→ Requirements
Quote, verbatim, all material below, without pictures.

→ Raw data
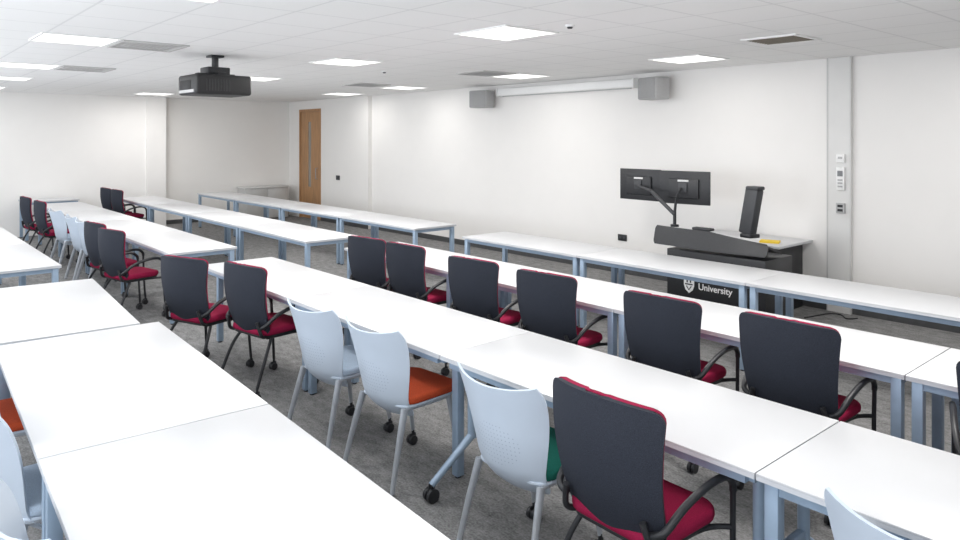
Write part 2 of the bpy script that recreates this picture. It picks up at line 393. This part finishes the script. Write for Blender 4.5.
row([4.88,3.08,1.28,-.52], 3.89, .70, 'of the second row from the lectern', ['left end','second from left','third from left','right end'], G1)
row([4.85,3.05,1.25,-.55], 2.36, .70, 'of the row with pale blue chairs', ['left end','second from left','third from left','right foreground end'], G1, kinds={0:'inset',1:'inset',2:'post'})
row([4.84,3.0,1.2], .55, .87, 'of the empty nearest foreground row', ['far end','middle','closest bottom end'], G1, rots=[R(-4),R(-2.5),R(-2.5)], vns=[.53,.528,.449], L=1.792)
row([7.5,9.47,11.44,13.41], 5.40, .70, 'of the left block row nearest the wooden door', ['right end','second from right','third from right','far left end'], G2, L=1.96)
row([7.37,9.34,11.31,13.28], 3.80, .70, 'of the middle left block row', ['right end','second from right','third from right','far left end'], G2, L=1.96)
row([7.5,9.3,11.1,12.9], 2.36, .70, 'of the left block row with mixed chairs', ['right end','second from right','third from right','far left end'], G2)
row([7.48,9.28,11.08], .70, .70, 'of the left block row at the photo edge', ['right end','second from right','third from right'], G2)
t = place_table(15.3,.9,2.37,.70,R(90),'short white table standing against the far left wall', G2); t.location = (-15.68,2.72,0)

# ------------------------------------------------------------------ chairs
def caster(parent, x, y, ang=0):
    b = nb(); cyl(b, (x,y,.070), .009, .04)
    for w in (-1,1): cyl(b, (x+w*.013,y-.008,.028), .028, .018, 'X', 18)
    t = bmesh.new(); box(t, (x,y-.004,.052), (.012,.05,.03), .005); join(b, t)
    obj('caster', b, 'black', parent)
def back_dark(off=0, gx=0, gz=0):
    def f(u, v):
        z0, z1, r = .45, .95+gz, .046
        z = z0+(z1-z0)*v; w = .228+.050*v-.008*v*v+gx
        dd = 0
        if z > z1-r: dd = r-math.sqrt(max(0, r*r-(z-(z1-r))**2))
        if z < z0+r: dd = r-math.sqrt(max(0, r*r-((z0+r)-z)**2))
        x = (w-dd)*u
        return (x, -.185-.085*v-.034*math.sin(v*math.pi)+1.0*x*x+off, z+.012*(1-u*u)*v)
    return f
def rows_map(f):
    return lambda u, v: f(u, .5-.5*math.cos(math.pi*v))
def make_dark():
    t = thing('office_chair', '', 'chair')
    b = nb(); cushion(b, (0,.01,.464), (.455,.42,.052), .09, .020); obj('seat', b, 'burg', t)
    b = nb(); cushion(b, (0,.01,.430), (.42,.39,.018), .07, .005); obj('seat_shell', b, 'black', t)
    b = nb(); sheet(b, rows_map(back_dark()), 16, 26, .022); bk = obj('backrest', b, 'char', t)
    b = nb(); sheet(b, rows_map(back_dark(.020, -.009, .003)), 16, 26, .020); obj('back_cushion', b, 'burg', bk)
    for s in (-1,1):
        b = nb(); tube(b, [(s*.20,-.200,.50),(s*.252,-.190,.53),(s*.270,-.10,.595),(s*.274,.03,.632),(s*.274,.15,.634),(s*.270,.205,.595),(s*.268,.215,.56)], .0145, 12); obj('arm', b, 'black', t)
        b = nb(); tube(b, [(s*.268,.215,.565),(s*.262,.225,.30),(s*.268,.24,.085)], .0115, 10); l = obj('leg', b, 'black', t); caster(l, s*.268, .24)
        b = nb(); tube(b, [(s*.19,-.10,.42),(s*.225,-.17,.30),(s*.245,-.26,.085)], .012, 10); l = obj('leg', b, 'black', t); caster(l, s*.245, -.26)
        b = nb(); tube(b, [(s*.19,-.15,.43),(s*.208,-.198,.45),(s*.185,-.222,.55)], .013, 10); obj('back_bracket', b, 'black', t)
    b = nb()
    for s in (-1,1): tube(b, [(s*.19,-.14,.418),(s*.20,.12,.418),(s*.264,.222,.418)], .011, 8)
    tube(b, [(-.19,-.10,.415),(.19,-.10,.415)], .011, 8, False); obj('seat_frame', b, 'black', t)
    return t
def back_pale(u, v):
    z = .36+.485*v; s = min(1, v*1.15); s = s*s*(3-2*s)
    w = .194+.068*s
    a = abs(u)
    zz = z+(.022*a*a+.008*a**5)*s*s
    if v > .88: w -= .020*((v-.88)/.12)**2
    if v < .12: w -= .03*((.12-v)/.12)**2
    y = -.200-.090*v+(1.15+.9*(1-v))*(w*u)**2 - .02*v*v*v
    if v < .25: y += (.25-v)**2*1.2
    return (w*u, y, zz)
def make_pale(seatm):
    t = thing('stacking_chair', '', 'chair')
    b = nb(); sheet(b, back_pale, 24, 26, .010); obj('backrest', b, 'shell', t)
    b = nb(); cushion(b, (0,.04,.462), (.44,.42,.045), .09, .016); obj('seat', b, seatm, t)
    b = nb(); cushion(b, (0,.03,.432), (.42,.41,.014), .08, .004); obj('seat_shell', b, 'shell', t)
    for s in (-1,1):
        b = nb(); tube(b, [(s*.19,-.155,.425),(s*.207,-.21,.24),(s*.225,-.27,.006)], .024, 12, r_end=.015, flat=.62); l = obj('leg', b, 'legw', t)
        b = nb(); cyl(b, (s*.225,-.27,.006), .013, .012); obj('foot', b, 'grey', l)
        b = nb(); tube(b, [(s*.185,.17,.42),(s*.195,.20,.26),(s*.205,.23,.085)], .021, 12, r_end=.014, flat=.62); l = obj('leg', b, 'legw', t); caster(l, s*.205, .23)
        b = nb(); tube(b, [(s*.188,-.15,.42),(s*.19,.0,.415),(s*.185,.17,.415)], .012, 8); obj('side_rail', b, 'legw', t)
        b = nb(); tube(b, [(s*.14,-.14,.42),(s*.145,-.155,.46),(s*.140,-.185,.58)], .010, 8, r_end=.008); obj('back_upright', b, 'legw', t)
    return t
cp = {}
def chair(kind, ub, vb, rot, label, group):
    th = R(rot); off = .27 if kind == 'dark' else .28
    loc = (-ub-off*math.sin(th), vb+off*math.cos(th), 0)
    if kind not in cp:
        t = make_dark() if kind == 'dark' else make_pale(kind); cp[kind] = t
        t.location = loc; t.rotation_euler = (0,0,th); t['label'] = label; t['group'] = group; return t
    return dup(cp[kind], loc, th, label, group)
gC = 'mixed chairs along the third row'; gB = 'charcoal chairs along the second row'; gL = 'mixed chairs along the left block'
D = 'charcoal armchair with burgundy seat, '
chair('dark',5.80,1.88,20,D+'leftmost at the end of the third row', gC)
chair('dark',5.18,2.11,10,D+'between the leftmost armchair and the pale blue chairs', gC)
chair('palefab',4.02,2.06,6,'pale blue plastic chair, leftmost of the three before the third row', gC)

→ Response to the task
Write part 2 of the bpy script that recreates this picture. It picks up at line 393. This part finishes the script. Write for Blender 4.5.
row([4.88,3.08,1.28,-.52], 3.89, .70, 'of the second row from the lectern', ['left end','second from left','third from left','right end'], G1)
row([4.85,3.05,1.25,-.55], 2.36, .70, 'of the row with pale blue chairs', ['left end','second from left','third from left','right foreground end'], G1, kinds={0:'inset',1:'inset',2:'post'})
row([4.84,3.0,1.2], .55, .87, 'of the empty nearest foreground row', ['far end','middle','closest bottom end'], G1, rots=[R(-4),R(-2.5),R(-2.5)], vns=[.53,.528,.449], L=1.792)
row([7.5,9.47,11.44,13.41], 5.40, .70, 'of the left block row nearest the wooden door', ['right end','second from right','third from right','far left end'], G2, L=1.96)
row([7.37,9.34,11.31,13.28], 3.80, .70, 'of the middle left block row', ['right end','second from right','third from right','far left end'], G2, L=1.96)
row([7.5,9.3,11.1,12.9], 2.36, .70, 'of the left block row with mixed chairs', ['right end','second from right','third from right','far left end'], G2)
row([7.48,9.28,11.08], .70, .70, 'of the left block row at the photo edge', ['right end','second from right','third from right'], G2)
t = place_table(15.3,.9,2.37,.70,R(90),'short white table standing against the far left wall', G2); t.location = (-15.68,2.72,0)

# ------------------------------------------------------------------ chairs
def caster(parent, x, y, ang=0):
    b = nb(); cyl(b, (x,y,.070), .009, .04)
    for w in (-1,1): cyl(b, (x+w*.013,y-.008,.028), .028, .018, 'X', 18)
    t = bmesh.new(); box(t, (x,y-.004,.052), (.012,.05,.03), .005); join(b, t)
    obj('caster', b, 'black', parent)
def back_dark(off=0, gx=0, gz=0):
    def f(u, v):
        z0, z1, r = .45, .95+gz, .046
        z = z0+(z1-z0)*v; w = .228+.050*v-.008*v*v+gx
        dd = 0
        if z > z1-r: dd = r-math.sqrt(max(0, r*r-(z-(z1-r))**2))
        if z < z0+r: dd = r-math.sqrt(max(0, r*r-((z0+r)-z)**2))
        x = (w-dd)*u
        return (x, -.185-.085*v-.034*math.sin(v*math.pi)+1.0*x*x+off, z+.012*(1-u*u)*v)
    return f
def rows_map(f):
    return lambda u, v: f(u, .5-.5*math.cos(math.pi*v))
def make_dark():
    t = thing('office_chair', '', 'chair')
    b = nb(); cushion(b, (0,.01,.464), (.455,.42,.052), .09, .020); obj('seat', b, 'burg', t)
    b = nb(); cushion(b, (0,.01,.430), (.42,.39,.018), .07, .005); obj('seat_shell', b, 'black', t)
    b = nb(); sheet(b, rows_map(back_dark()), 16, 26, .022); bk = obj('backrest', b, 'char', t)
    b = nb(); sheet(b, rows_map(back_dark(.020, -.009, .003)), 16, 26, .020); obj('back_cushion', b, 'burg', bk)
    for s in (-1,1):
        b = nb(); tube(b, [(s*.20,-.200,.50),(s*.252,-.190,.53),(s*.270,-.10,.595),(s*.274,.03,.632),(s*.274,.15,.634),(s*.270,.205,.595),(s*.268,.215,.56)], .0145, 12); obj('arm', b, 'black', t)
        b = nb(); tube(b, [(s*.268,.215,.565),(s*.262,.225,.30),(s*.268,.24,.085)], .0115, 10); l = obj('leg', b, 'black', t); caster(l, s*.268, .24)
        b = nb(); tube(b, [(s*.19,-.10,.42),(s*.225,-.17,.30),(s*.245,-.26,.085)], .012, 10); l = obj('leg', b, 'black', t); caster(l, s*.245, -.26)
        b = nb(); tube(b, [(s*.19,-.15,.43),(s*.208,-.198,.45),(s*.185,-.222,.55)], .013, 10); obj('back_bracket', b, 'black', t)
    b = nb()
    for s in (-1,1): tube(b, [(s*.19,-.14,.418),(s*.20,.12,.418),(s*.264,.222,.418)], .011, 8)
    tube(b, [(-.19,-.10,.415),(.19,-.10,.415)], .011, 8, False); obj('seat_frame', b, 'black', t)
    return t
def back_pale(u, v):
    z = .36+.485*v; s = min(1, v*1.15); s = s*s*(3-2*s)
    w = .194+.068*s
    a = abs(u)
    zz = z+(.022*a*a+.008*a**5)*s*s
    if v > .88: w -= .020*((v-.88)/.12)**2
    if v < .12: w -= .03*((.12-v)/.12)**2
    y = -.200-.090*v+(1.15+.9*(1-v))*(w*u)**2 - .02*v*v*v
    if v < .25: y += (.25-v)**2*1.2
    return (w*u, y, zz)
def make_pale(seatm):
    t = thing('stacking_chair', '', 'chair')
    b = nb(); sheet(b, back_pale, 24, 26, .010); obj('backrest', b, 'shell', t)
    b = nb(); cushion(b, (0,.04,.462), (.44,.42,.045), .09, .016); obj('seat', b, seatm, t)
    b = nb(); cushion(b, (0,.03,.432), (.42,.41,.014), .08, .004); obj('seat_shell', b, 'shell', t)
    for s in (-1,1):
        b = nb(); tube(b, [(s*.19,-.155,.425),(s*.207,-.21,.24),(s*.225,-.27,.006)], .024, 12, r_end=.015, flat=.62); l = obj('leg', b, 'legw', t)
        b = nb(); cyl(b, (s*.225,-.27,.006), .013, .012); obj('foot', b, 'grey', l)
        b = nb(); tube(b, [(s*.185,.17,.42),(s*.195,.20,.26),(s*.205,.23,.085)], .021, 12, r_end=.014, flat=.62); l = obj('leg', b, 'legw', t); caster(l, s*.205, .23)
        b = nb(); tube(b, [(s*.188,-.15,.42),(s*.19,.0,.415),(s*.185,.17,.415)], .012, 8); obj('side_rail', b, 'legw', t)
        b = nb(); tube(b, [(s*.14,-.14,.42),(s*.145,-.155,.46),(s*.140,-.185,.58)], .010, 8, r_end=.008); obj('back_upright', b, 'legw', t)
    return t
cp = {}
def chair(kind, ub, vb, rot, label, group):
    th = R(rot); off = .27 if kind == 'dark' else .28
    loc = (-ub-off*math.sin(th), vb+off*math.cos(th), 0)
    if kind not in cp:
        t = make_dark() if kind == 'dark' else make_pale(kind); cp[kind] = t
        t.location = loc; t.rotation_euler = (0,0,th); t['label'] = label; t['group'] = group; return t
    return dup(cp[kind], loc, th, label, group)
gC = 'mixed chairs along the third row'; gB = 'charcoal chairs along the second row'; gL = 'mixed chairs along the left block'
D = 'charcoal armchair with burgundy seat, '
chair('dark',5.80,1.88,20,D+'leftmost at the end of the third row', gC)
chair('dark',5.18,2.11,10,D+'between the leftmost armchair and the pale blue chairs', gC)
chair('palefab',4.02,2.06,6,'pale blue plastic chair, leftmost of the three before the third row', gC)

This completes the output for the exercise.